This week we are getting:
# Asparagus
# Green Garlic
# Chard
# Salad Mix
# Spinach
# Radishes
# Sugar Snap Peas
# Tokyo Turnips
We still have spinach, some salad mix, kale, and fennel in the fridge as well. I’m trying to figure out meal planning for the week.
We have (in the freezer) chicken, different kinds of sausage, and several cuts of beef.
We have cheese (cheddars mostly, but also some parmesan), eggs, pasta, and rice of several kinds.
Of course there are other things in the house but those are the biggies. Any suggestions?

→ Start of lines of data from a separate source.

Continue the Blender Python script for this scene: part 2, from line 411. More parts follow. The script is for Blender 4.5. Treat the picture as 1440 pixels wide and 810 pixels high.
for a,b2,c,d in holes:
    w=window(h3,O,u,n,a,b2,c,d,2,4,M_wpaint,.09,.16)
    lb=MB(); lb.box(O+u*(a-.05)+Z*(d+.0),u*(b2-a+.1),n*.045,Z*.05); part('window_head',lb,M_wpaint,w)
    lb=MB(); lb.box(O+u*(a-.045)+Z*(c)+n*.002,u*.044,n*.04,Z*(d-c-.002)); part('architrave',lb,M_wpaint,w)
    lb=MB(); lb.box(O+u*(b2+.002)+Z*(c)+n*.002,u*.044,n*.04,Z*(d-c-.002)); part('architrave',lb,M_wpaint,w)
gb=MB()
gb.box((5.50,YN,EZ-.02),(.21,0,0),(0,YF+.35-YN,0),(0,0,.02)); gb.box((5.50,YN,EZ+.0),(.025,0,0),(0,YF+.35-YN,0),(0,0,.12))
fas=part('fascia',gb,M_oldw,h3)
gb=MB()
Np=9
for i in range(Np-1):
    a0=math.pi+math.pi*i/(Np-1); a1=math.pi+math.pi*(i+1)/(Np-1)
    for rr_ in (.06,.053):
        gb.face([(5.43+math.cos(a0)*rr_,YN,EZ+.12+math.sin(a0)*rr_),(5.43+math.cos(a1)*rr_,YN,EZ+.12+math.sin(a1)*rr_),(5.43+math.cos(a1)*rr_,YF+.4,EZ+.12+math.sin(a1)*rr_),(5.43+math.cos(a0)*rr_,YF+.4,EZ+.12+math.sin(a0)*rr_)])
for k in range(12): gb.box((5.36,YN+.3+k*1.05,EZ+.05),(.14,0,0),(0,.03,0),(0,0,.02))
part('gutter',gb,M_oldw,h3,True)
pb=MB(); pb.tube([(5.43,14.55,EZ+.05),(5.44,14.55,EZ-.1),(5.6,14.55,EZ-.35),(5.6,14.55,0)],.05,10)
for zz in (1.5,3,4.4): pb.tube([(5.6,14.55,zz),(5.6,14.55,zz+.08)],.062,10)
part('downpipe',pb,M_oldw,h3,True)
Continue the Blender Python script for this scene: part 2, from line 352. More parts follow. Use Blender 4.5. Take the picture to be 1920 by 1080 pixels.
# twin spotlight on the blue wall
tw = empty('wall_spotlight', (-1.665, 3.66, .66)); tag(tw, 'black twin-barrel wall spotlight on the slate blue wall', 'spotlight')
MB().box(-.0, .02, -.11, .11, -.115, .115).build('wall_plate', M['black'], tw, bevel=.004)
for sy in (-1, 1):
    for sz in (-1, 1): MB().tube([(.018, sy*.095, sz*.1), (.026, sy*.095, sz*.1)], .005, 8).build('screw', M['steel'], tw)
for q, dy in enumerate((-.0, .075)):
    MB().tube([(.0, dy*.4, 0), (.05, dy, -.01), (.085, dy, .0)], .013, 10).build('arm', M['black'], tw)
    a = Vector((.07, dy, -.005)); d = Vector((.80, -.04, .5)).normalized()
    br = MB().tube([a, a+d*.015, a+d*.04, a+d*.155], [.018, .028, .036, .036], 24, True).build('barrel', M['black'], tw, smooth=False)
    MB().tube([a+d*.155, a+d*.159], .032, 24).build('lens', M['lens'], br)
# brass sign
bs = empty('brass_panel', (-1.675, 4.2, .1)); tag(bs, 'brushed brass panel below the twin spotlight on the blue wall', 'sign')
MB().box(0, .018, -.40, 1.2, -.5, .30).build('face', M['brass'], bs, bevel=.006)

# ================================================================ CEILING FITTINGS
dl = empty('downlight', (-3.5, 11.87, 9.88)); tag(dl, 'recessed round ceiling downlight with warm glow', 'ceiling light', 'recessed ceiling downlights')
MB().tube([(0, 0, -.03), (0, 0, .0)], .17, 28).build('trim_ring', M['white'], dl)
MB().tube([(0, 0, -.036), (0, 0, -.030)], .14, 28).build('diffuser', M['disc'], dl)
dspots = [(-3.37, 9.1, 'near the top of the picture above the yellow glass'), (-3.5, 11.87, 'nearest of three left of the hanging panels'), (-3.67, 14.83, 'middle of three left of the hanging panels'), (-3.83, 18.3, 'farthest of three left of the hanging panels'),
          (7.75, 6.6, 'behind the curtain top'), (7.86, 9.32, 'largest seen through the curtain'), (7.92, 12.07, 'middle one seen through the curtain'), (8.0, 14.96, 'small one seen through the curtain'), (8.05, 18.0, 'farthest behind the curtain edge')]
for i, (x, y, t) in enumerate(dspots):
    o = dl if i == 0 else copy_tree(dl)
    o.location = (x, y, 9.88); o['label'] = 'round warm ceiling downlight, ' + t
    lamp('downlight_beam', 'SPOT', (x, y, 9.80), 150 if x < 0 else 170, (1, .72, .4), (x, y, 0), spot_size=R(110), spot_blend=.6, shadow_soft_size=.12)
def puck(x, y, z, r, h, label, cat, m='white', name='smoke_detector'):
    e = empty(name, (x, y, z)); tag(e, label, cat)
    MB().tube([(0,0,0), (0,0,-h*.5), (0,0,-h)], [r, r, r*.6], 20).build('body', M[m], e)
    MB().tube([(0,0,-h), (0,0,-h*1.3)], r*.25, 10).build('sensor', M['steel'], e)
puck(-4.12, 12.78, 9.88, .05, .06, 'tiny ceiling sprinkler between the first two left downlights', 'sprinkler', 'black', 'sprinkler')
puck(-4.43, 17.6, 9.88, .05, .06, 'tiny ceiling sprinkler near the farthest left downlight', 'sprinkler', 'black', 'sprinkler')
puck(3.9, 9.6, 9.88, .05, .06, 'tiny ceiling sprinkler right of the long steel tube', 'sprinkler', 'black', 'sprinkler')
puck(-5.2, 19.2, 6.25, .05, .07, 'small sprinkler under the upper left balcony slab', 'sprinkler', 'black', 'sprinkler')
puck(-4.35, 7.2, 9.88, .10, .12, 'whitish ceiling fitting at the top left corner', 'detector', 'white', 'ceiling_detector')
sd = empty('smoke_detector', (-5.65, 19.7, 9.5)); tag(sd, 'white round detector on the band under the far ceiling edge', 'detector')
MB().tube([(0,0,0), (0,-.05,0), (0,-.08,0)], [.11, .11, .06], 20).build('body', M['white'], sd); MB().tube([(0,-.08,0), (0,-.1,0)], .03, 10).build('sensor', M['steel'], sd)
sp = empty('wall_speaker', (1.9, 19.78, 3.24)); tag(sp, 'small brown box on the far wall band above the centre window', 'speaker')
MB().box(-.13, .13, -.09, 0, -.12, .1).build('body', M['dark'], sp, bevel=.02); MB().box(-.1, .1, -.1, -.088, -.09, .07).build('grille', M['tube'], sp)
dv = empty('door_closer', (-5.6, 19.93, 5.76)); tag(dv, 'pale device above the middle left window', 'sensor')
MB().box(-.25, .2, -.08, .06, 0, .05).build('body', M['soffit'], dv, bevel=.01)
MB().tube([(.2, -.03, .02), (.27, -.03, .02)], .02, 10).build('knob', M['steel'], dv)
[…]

My dad used to do this thing with chicken on a bed of asparagus with cheese melted on top. If that’s not too high fat for your preference, I definitely recommend it.
*grin* We do high fat ’round here.
Did he bake it?
I think he baked the chicken ‘n’ cheese, and steamed the asparagus, that’s how I seem to recall it being. I know he liked to do it because it was something he could set a timer for a generally ignore while he helped me and my brother with homework.
And yay high fat! 😉
A Year in a Vegetarian Kitchen by Jack Bishop :]
http://www.amazon.com/Year-Vegetarian-Kitchen-Seasonal-Friends/dp/0618239979/ref=sr_1_1?ie=UTF8&s=books&qid=1240630530&sr=8-1
I really can’t say enough good things.
It’s on my long-term interested in purchasing it list but I’m trying to do a year without buying books.
Library? Used book store? Borrow from a friend? For the short term, to copy down a few recipes for now, maybe.
from Debs
Krissy, are you starting to keep a recipe book? Glenn had one and I thought pffft, I don’t need one, the four or ten recipes I know I know by heart and by eyeballing things that my mom taught me. But he suggested it so I started, and it worked really well, especially for tweaking things to your own kitchen and the heat and time from your oven and such, and it’s good for copying down from other people’s recipe books too.
Course, I also keep a computer file full of online recipes which is a bit more handy. But it’s not as nice to have a computer on hand when you’re cooking, than a flat notebook.
I love pasta chard and cheese. I usually use feta, but I could see cheddar or parmesan. Basically, saute onions in the bottom of a pan, add a bit of water (1/8 inch suffices), throw in pile of shredded greens to steam down. Then mix in the cheese and anything else you like and toss with the cooked pasta. Reheats well and I like it cold too. I’ve added sun dried tomatoes and pine nuts before. The peas would likely be nice in there, particularly with the fennel.
I have only one dish I like turnips in. And that’s mostly because they’re mixed with enough sweet potatoes and heavy cream that anything would taste good. It’s pretty involved though, so I make it about once a year. They could probably work in a stew with the beef, though that’s working off of very old flavor memory since I haven’t had beef in something like 15 years.
Green garlic can be minced and added to dressing on the salad mix if you like the bite of raw garlic. Green garlic is a bit milder.
Our standard meal when we want food in a hurry and don’t feel like doing much is rice with scrambled or fried egg on top. We usually season with a nori and sesame seed thing that every Asian food store has. I’ve used (at various times), sage, rosemary, curry, cayenne, salt, pepper. Works with brown rice too if one is trying to go with more whole grain. Occasionally gets half of a meatless sausage cut up and mixed in too. Obviously, you’ve got the regular type.
This all sounds really fabulous. Thank you so much! We’ve done pasta with chard a couple of times and it is really wonderful. I think it is funny that before the farm share I had never even heard of it and now I eat it a lot and like it a lot. 🙂
And it grows mostly year round here, which is nice. I have one that keeps putting up suckers and continuing.
The pasta thing works with most greens, so it’s great for using up the piles we get from the student farm CSA. Kale…I’m still working on that. I have a bean and kale soup from Moosewood that isn’t bad.
websites from Deb
both of these have good choices where you type in your ingredients and it gives you lots of recipes with what you’ve got. hope it inspires?
http://www.recipematcher.com/index.php/search/match/
http://www.supercook.com/
Re: websites from Deb
Gracias chica.
A long-time staple dinner for me was grilled chicken, served with steamed asparagus or spinach (with a little butter melted on top). The sugar snaps would steam up nicely, too.
Cutting up the asparagus or the sugar snaps, and sauteing them with the chicken and garlic might be interesting.
I slice up radishes to go in my salad. Other than that, they’re just snacky things around my house.
Chard I’m not familiar with. Just hasn’t ever been part of my kitchen. I’d be curious to learn more about it.
Turnips have never been high on my list. Is there something about Tokyo Turnips that would make them different from the regular old turnips?
And a non book related list of relevant recipes….
http://www.writerguy.com/deb/recipes/keyingred.html
You can look them up by key ingredient. It’s our CSA’s recipe database.